THE PROBLEM
Leave out the pictures and set down exactly the lines from the start of the listing through the one with "cb_ = MB(); cb_.bar((W3", both included.

▼

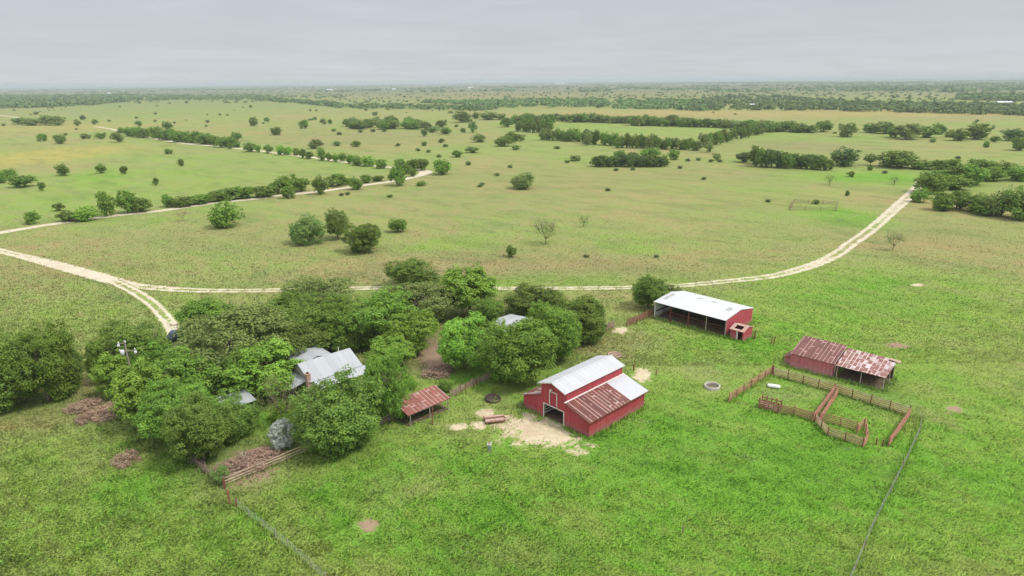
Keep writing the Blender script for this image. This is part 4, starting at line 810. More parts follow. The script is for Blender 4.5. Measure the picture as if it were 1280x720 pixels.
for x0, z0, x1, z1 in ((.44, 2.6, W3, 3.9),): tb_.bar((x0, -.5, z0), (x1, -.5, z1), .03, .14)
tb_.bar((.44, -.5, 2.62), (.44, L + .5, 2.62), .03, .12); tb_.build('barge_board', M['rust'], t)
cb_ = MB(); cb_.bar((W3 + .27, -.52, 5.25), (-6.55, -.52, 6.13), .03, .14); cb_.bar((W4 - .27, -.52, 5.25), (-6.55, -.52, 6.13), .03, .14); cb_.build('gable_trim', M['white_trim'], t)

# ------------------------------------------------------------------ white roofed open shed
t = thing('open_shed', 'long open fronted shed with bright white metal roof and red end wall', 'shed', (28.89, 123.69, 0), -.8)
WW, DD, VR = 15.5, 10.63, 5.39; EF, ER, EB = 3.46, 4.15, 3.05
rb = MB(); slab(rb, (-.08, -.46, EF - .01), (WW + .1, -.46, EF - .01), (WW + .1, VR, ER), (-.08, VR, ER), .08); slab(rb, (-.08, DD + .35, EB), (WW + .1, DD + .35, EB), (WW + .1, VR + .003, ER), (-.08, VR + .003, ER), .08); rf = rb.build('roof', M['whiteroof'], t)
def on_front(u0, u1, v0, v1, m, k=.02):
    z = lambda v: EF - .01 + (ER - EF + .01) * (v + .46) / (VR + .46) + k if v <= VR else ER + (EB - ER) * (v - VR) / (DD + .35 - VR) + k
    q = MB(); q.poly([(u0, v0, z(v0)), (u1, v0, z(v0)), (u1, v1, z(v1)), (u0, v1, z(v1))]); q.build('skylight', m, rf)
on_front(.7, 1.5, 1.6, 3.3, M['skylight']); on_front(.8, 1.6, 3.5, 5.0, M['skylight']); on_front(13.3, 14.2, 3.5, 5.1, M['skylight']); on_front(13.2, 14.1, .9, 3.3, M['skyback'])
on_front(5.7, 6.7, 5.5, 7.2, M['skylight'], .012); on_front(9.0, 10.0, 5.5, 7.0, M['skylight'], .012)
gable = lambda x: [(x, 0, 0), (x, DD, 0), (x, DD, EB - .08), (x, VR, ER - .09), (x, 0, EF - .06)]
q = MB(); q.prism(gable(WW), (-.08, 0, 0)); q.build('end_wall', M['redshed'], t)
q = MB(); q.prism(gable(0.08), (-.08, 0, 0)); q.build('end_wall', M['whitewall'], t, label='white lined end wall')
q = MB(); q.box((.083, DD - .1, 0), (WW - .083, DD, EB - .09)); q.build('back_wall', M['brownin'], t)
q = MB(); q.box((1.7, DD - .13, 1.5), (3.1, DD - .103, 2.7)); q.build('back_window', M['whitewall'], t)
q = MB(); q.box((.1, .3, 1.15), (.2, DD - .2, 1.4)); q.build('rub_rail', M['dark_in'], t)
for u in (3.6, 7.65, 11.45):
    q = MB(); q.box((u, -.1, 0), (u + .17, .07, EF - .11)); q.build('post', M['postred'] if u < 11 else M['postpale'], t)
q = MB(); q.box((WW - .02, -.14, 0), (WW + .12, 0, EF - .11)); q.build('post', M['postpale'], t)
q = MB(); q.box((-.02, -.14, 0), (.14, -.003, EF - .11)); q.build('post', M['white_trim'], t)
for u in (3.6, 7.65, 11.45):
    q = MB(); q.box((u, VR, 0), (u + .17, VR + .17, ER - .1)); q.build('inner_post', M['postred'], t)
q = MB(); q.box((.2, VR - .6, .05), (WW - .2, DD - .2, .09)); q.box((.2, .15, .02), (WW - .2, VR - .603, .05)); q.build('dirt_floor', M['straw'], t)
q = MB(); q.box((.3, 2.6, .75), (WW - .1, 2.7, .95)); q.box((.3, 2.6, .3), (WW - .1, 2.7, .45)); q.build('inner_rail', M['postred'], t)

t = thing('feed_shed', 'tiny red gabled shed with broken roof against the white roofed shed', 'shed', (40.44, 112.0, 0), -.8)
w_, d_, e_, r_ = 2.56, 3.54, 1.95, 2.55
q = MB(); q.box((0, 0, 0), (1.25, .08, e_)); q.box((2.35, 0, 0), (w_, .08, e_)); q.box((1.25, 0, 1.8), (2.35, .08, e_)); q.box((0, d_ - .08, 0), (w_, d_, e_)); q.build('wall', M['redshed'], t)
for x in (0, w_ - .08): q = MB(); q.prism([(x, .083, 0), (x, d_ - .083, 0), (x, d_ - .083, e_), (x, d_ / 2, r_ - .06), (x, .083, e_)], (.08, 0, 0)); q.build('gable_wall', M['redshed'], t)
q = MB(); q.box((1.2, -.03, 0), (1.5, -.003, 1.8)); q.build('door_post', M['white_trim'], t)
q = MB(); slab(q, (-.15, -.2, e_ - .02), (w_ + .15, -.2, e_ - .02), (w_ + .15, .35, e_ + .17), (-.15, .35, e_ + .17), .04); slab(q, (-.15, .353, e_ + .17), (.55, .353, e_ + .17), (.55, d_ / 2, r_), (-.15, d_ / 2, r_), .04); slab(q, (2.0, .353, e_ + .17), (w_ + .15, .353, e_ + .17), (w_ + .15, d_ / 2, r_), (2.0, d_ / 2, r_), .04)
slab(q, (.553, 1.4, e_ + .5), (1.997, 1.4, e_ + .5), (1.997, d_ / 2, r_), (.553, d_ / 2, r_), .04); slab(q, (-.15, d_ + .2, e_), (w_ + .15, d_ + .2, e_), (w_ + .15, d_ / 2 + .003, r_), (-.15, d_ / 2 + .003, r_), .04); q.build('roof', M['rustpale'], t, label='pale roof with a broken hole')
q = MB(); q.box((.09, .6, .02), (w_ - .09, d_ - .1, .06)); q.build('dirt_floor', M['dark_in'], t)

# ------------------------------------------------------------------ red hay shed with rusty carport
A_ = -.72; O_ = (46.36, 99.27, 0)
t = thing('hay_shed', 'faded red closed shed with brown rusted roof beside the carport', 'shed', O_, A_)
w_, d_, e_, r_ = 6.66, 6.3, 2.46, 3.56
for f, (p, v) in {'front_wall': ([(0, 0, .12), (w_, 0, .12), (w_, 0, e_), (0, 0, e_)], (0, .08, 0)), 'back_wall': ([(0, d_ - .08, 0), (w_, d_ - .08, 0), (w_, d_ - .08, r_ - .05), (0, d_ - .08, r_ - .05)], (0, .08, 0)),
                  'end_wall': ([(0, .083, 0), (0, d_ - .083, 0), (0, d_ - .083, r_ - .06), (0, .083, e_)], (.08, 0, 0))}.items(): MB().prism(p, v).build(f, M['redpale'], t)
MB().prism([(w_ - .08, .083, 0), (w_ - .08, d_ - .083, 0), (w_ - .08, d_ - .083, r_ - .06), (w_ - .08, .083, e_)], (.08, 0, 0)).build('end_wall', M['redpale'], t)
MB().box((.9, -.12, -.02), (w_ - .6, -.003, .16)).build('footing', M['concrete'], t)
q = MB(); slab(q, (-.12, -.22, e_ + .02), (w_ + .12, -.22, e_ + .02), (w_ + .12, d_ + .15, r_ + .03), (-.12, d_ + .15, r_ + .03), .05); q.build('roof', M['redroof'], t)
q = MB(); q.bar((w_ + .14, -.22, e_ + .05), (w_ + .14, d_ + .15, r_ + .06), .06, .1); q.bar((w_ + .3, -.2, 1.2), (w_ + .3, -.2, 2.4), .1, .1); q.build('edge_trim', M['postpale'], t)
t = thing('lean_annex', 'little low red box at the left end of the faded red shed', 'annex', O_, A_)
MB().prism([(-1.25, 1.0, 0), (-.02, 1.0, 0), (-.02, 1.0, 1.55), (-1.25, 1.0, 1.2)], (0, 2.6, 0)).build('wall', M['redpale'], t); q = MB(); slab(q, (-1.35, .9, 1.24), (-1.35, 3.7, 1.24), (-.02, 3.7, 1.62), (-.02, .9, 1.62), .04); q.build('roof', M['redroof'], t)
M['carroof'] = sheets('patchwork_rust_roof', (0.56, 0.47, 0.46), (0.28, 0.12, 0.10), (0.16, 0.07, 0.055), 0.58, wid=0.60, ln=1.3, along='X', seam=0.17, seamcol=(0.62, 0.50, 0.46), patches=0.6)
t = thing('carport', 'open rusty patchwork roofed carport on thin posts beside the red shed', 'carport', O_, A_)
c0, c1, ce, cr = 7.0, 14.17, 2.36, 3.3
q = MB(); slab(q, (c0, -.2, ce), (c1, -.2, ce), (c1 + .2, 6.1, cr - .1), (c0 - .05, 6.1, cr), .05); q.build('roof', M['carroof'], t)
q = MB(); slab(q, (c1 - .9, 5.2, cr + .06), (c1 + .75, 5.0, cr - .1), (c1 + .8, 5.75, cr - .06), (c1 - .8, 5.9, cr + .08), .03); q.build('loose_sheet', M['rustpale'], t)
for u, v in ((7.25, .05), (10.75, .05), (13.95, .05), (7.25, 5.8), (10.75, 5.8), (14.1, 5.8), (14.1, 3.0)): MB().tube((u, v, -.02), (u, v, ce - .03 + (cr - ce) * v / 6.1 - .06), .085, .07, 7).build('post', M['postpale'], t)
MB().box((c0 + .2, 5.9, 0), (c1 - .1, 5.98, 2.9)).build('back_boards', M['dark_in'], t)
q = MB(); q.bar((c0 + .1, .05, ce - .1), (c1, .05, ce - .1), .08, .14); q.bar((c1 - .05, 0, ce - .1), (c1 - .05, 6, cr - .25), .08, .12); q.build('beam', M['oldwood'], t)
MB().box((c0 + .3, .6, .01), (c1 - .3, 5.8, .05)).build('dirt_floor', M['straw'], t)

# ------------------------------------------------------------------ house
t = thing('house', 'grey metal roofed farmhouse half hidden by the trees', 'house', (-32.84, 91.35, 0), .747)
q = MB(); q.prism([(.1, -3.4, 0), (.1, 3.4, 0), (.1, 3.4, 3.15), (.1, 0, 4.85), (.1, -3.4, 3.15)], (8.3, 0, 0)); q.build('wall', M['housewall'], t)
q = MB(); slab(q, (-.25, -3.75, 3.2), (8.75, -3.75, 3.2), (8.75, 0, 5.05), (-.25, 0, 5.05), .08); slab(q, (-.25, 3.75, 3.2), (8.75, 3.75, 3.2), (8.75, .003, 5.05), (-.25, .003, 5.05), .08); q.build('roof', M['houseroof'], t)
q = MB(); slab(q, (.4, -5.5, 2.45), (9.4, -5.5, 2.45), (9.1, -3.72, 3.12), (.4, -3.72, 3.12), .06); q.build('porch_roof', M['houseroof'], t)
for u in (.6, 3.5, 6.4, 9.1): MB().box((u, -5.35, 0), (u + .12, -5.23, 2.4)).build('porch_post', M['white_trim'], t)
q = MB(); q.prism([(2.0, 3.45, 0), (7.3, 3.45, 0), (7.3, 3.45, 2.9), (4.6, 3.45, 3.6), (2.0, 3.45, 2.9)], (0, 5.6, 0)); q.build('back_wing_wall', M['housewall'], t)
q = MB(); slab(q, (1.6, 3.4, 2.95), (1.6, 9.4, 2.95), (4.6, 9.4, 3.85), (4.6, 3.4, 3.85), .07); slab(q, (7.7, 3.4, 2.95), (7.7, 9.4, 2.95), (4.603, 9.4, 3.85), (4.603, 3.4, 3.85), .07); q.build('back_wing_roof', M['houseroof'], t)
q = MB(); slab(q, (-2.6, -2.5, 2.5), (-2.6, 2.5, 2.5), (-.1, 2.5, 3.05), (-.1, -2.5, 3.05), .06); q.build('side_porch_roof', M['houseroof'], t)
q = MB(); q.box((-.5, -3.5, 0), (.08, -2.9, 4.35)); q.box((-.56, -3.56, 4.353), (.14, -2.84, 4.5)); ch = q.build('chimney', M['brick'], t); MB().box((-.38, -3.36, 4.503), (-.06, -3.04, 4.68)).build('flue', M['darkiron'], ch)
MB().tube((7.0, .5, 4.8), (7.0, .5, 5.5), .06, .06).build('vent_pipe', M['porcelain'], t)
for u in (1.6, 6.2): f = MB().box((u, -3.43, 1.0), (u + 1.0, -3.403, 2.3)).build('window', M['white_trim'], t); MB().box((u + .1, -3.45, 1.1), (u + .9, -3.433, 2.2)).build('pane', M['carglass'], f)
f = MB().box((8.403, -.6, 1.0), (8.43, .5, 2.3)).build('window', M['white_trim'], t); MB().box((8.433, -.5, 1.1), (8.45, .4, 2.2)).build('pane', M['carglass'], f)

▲

EXERCISE ANSWER
Keep writing the Blender script for this image. This is part 4, starting at line 810. More parts follow. The script is for Blender 4.5. Measure the picture as if it were 1280x720 pixels.
for x0, z0, x1, z1 in ((.44, 2.6, W3, 3.9),): tb_.bar((x0, -.5, z0), (x1, -.5, z1), .03, .14)
tb_.bar((.44, -.5, 2.62), (.44, L + .5, 2.62), .03, .12); tb_.build('barge_board', M['rust'], t)
cb_ = MB(); cb_.bar((W3 + .27, -.52, 5.25), (-6.55, -.52, 6.13), .03, .14); cb_.bar((W4 - .27, -.52, 5.25), (-6.55, -.52, 6.13), .03, .14); cb_.build('gable_trim', M['white_trim'], t)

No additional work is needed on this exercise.